Adieu ; mes compliments à tout le monde. J’espère, au mois de novembre, vous embrasser très-tendrement. J’écris[1] à votre sœur ; mais je veux que vous lui disiez que je l’aimerai toute ma vie, et même plus que mon nouveau maître.


2128. — À M. LE COMTE D’ARGENTAL.
À Berlin, ce 23 septembre.

Mon cher et respectable ami, vous m’écrivez des lettres qui percent l’âme et qui l’éclairent. Vous dites tout ce qu’un sage peut dire sur des rois ; mais je maintiens mon roi une espèce de sage. Il n’est pas un d’Argental ; mais, après vous, il est ce que j’ai vu de plus aimable. Pourquoi donc, me dira-t-on, quittez-vous M. d’Argental pour lui ? Ah ! mon cher ami, ce n’est pas vous que je quitte, ce sont les petites cabales et les grandes haines, les calomnies, les injustices, tout ce qui persécute un homme de lettres dans sa patrie. Je la regrette sans doute, cette patrie, et je la reverrai bientôt. Vous me la ferez toujours aimer ; et d’ailleurs je me regarderai toujours comme le sujet et comme le serviteur du roi.

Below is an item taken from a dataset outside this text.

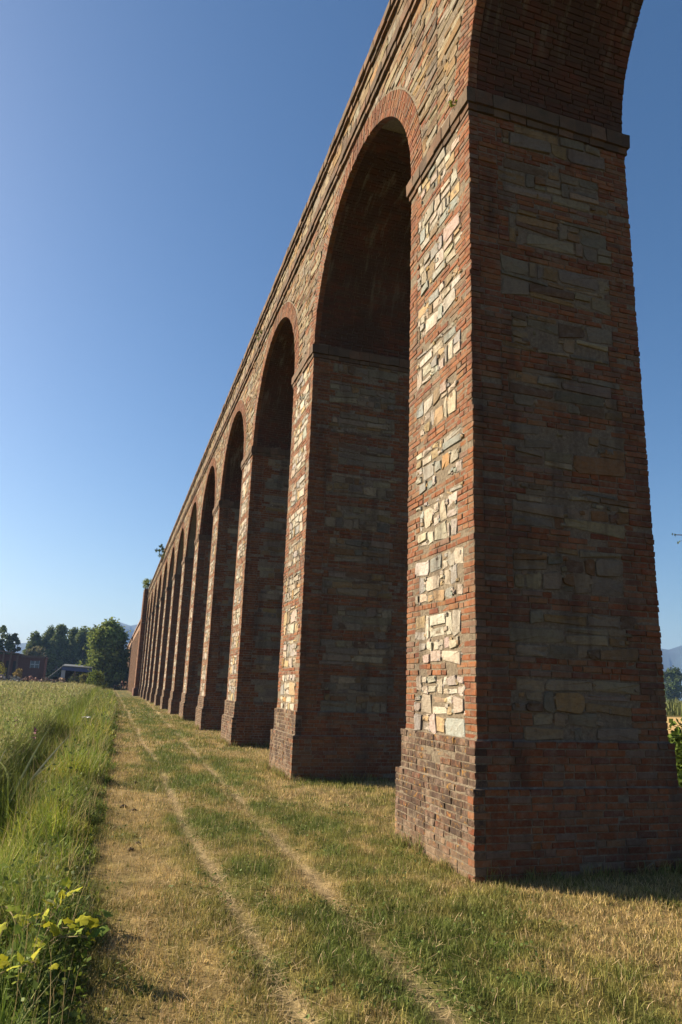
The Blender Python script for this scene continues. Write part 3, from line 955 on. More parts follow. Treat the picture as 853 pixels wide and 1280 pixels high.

Si j’étais bon Français à Paris, à plus forte raison le suis-je dans les pays étrangers. Comptez que j’ai bien prévenu vos conseils, et que jamais je n’ai mieux mérité votre amitié ; mais je suis un peu comme Chie-en-pot-la-Perruque. Vous ne savez peut-être pas son histoire : c’était un homme qui quitta Paris parce que les petits garçons couraient après lui ; il alla à Lyon par la diligence ; et, en descendant, il fut salué par une huée de polissons. Voilà à peu près mon cas, D’Arnaud fait ici des chansons pour les filles, et on imprime dans les feuilles : Chanson de l’illustre Voltaire pour l’auguste princesse Amélie. Un chambellan[2] de la princesse de Baireuth, bon catholique, ayant la fièvre et le transport au cerveau, croit demander un lavement ; on lui apporte le viatique et l’extréme-onction : il prend le prêtre pour un apothicaire, tourne le cul ; et de rire. Une façon de secrétaire que j’ai amené avec moi, espèce de rimailleur, fait des vers sur cette aventure, et on imprime : Vers de l’illustre Voltaire sur le cul d’un chambellan de Baireuth, et sur son extrême-onction.

  1. Cette lettre est perdue, (Cl.)
  2. Montperny ; voyez la lettre 2116.